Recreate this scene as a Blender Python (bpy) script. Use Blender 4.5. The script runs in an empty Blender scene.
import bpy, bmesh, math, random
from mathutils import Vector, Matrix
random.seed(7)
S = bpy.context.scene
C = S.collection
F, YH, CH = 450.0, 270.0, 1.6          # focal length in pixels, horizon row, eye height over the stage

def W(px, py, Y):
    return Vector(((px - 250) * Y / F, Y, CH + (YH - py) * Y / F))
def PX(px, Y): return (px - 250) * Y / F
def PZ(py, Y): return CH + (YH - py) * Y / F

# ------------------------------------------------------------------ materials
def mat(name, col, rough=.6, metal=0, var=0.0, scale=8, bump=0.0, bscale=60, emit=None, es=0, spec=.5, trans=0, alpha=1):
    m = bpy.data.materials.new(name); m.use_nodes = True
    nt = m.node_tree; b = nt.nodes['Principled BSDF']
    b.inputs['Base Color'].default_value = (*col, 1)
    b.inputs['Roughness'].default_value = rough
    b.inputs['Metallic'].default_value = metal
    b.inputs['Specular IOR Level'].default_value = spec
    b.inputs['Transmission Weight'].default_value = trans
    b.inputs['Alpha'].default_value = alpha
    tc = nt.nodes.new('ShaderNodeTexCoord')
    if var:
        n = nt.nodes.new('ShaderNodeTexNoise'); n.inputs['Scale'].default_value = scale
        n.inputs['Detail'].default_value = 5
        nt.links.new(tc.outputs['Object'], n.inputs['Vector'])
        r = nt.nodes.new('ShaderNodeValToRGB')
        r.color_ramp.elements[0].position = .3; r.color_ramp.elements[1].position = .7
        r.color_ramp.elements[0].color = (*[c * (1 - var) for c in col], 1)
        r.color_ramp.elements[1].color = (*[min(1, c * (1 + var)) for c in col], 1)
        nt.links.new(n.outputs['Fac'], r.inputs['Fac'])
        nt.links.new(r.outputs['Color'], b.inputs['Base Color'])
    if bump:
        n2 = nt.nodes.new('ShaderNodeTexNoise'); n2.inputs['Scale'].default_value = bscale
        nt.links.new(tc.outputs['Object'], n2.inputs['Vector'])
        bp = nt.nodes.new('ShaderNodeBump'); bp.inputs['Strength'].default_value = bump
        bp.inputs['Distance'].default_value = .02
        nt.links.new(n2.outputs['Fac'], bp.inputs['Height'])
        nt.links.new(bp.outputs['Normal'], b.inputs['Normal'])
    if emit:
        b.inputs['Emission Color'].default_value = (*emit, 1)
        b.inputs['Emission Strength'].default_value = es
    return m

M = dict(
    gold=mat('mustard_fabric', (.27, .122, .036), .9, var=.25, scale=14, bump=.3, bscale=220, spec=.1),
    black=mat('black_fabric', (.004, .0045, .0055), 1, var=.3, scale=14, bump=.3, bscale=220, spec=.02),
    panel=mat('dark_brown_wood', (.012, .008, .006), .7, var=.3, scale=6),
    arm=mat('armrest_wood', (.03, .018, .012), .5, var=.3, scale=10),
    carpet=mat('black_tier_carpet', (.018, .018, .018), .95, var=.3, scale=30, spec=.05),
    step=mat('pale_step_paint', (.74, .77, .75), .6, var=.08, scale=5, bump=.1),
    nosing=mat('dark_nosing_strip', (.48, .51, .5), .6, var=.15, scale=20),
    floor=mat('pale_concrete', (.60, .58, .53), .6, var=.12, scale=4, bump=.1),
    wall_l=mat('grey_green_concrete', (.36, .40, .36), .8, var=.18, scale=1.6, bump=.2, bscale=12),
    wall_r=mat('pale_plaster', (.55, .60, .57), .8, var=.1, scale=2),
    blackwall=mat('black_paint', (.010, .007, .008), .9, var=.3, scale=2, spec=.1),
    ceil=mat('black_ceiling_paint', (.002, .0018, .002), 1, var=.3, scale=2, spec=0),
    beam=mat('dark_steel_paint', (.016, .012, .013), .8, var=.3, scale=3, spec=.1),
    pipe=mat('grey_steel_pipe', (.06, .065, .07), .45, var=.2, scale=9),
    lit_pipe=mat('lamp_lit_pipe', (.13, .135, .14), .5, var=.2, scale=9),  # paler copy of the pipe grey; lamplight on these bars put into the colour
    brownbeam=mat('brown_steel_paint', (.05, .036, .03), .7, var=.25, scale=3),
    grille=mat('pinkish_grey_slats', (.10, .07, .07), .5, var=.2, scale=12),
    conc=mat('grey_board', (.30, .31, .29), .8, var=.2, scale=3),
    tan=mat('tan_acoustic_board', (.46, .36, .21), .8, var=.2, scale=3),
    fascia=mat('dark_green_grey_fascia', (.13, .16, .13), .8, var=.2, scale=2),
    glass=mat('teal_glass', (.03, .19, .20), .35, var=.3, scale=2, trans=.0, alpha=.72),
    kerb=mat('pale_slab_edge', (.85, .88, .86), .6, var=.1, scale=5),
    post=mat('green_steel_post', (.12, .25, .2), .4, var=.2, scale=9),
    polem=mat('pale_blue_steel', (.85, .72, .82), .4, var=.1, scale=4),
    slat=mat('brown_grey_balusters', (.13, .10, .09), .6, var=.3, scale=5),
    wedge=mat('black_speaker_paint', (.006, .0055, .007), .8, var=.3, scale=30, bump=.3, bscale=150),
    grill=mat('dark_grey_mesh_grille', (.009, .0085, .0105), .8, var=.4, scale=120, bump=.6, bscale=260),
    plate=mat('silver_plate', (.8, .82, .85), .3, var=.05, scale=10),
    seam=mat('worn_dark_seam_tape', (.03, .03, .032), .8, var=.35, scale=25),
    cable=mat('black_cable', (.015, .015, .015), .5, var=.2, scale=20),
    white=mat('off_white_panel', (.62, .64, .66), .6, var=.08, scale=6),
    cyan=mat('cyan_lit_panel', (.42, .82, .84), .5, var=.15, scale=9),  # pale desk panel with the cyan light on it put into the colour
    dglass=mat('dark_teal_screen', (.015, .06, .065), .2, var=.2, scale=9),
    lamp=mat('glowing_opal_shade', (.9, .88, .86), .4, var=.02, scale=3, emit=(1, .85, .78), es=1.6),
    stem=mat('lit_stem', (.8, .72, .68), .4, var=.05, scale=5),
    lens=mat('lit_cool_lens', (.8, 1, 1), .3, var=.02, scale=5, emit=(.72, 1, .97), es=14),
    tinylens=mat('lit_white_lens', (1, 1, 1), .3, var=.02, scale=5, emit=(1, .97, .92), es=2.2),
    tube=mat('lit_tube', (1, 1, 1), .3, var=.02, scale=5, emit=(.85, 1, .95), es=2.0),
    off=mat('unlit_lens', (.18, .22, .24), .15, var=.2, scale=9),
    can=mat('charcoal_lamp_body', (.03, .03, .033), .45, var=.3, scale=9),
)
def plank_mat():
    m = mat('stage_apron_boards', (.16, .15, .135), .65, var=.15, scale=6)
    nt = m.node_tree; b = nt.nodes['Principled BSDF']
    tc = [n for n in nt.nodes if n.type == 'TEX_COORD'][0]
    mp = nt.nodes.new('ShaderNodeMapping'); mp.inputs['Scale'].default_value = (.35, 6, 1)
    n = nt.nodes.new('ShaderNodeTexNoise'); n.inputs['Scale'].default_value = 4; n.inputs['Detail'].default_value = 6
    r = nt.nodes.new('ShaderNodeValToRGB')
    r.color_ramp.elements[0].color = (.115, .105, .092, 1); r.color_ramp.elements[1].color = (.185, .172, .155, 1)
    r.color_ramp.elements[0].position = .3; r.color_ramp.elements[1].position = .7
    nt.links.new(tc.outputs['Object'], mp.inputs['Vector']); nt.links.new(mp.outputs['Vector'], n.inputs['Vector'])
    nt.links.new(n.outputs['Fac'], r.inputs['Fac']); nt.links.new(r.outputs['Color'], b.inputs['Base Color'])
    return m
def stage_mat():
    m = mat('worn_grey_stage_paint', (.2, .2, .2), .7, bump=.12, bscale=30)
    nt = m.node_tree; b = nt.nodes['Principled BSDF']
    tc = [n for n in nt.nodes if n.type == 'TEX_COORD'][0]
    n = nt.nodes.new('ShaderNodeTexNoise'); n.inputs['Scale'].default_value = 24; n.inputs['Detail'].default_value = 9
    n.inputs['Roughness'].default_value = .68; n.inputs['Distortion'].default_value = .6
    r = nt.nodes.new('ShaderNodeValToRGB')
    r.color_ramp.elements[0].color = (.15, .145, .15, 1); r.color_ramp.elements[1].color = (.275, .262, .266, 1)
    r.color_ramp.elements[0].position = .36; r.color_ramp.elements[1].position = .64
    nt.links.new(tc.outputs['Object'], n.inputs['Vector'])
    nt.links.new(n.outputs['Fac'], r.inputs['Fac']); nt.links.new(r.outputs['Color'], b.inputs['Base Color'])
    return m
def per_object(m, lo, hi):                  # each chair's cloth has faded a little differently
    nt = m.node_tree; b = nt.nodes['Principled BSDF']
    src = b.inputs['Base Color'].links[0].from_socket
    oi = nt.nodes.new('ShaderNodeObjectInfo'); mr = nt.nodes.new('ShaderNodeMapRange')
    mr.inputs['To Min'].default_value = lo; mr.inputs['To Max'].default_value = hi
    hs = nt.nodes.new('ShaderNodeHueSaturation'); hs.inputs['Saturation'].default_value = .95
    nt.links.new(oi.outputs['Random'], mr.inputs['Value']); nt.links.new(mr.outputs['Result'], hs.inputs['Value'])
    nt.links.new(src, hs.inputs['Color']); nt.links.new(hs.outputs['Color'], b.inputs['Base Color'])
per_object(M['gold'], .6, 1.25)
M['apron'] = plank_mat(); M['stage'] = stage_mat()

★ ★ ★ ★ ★

# The exercise
Quote the listing above from its first line to the line with "def PZ(py, Y): return CH + (YH - py) * Y / F", inclusive, and add nothing.

# Worked solution
Recreate this scene as a Blender Python (bpy) script. Use Blender 4.5. The script runs in an empty Blender scene.
import bpy, bmesh, math, random
from mathutils import Vector, Matrix
random.seed(7)
S = bpy.context.scene
C = S.collection
F, YH, CH = 450.0, 270.0, 1.6          # focal length in pixels, horizon row, eye height over the stage

def W(px, py, Y):
    return Vector(((px - 250) * Y / F, Y, CH + (YH - py) * Y / F))
def PX(px, Y): return (px - 250) * Y / F
def PZ(py, Y): return CH + (YH - py) * Y / F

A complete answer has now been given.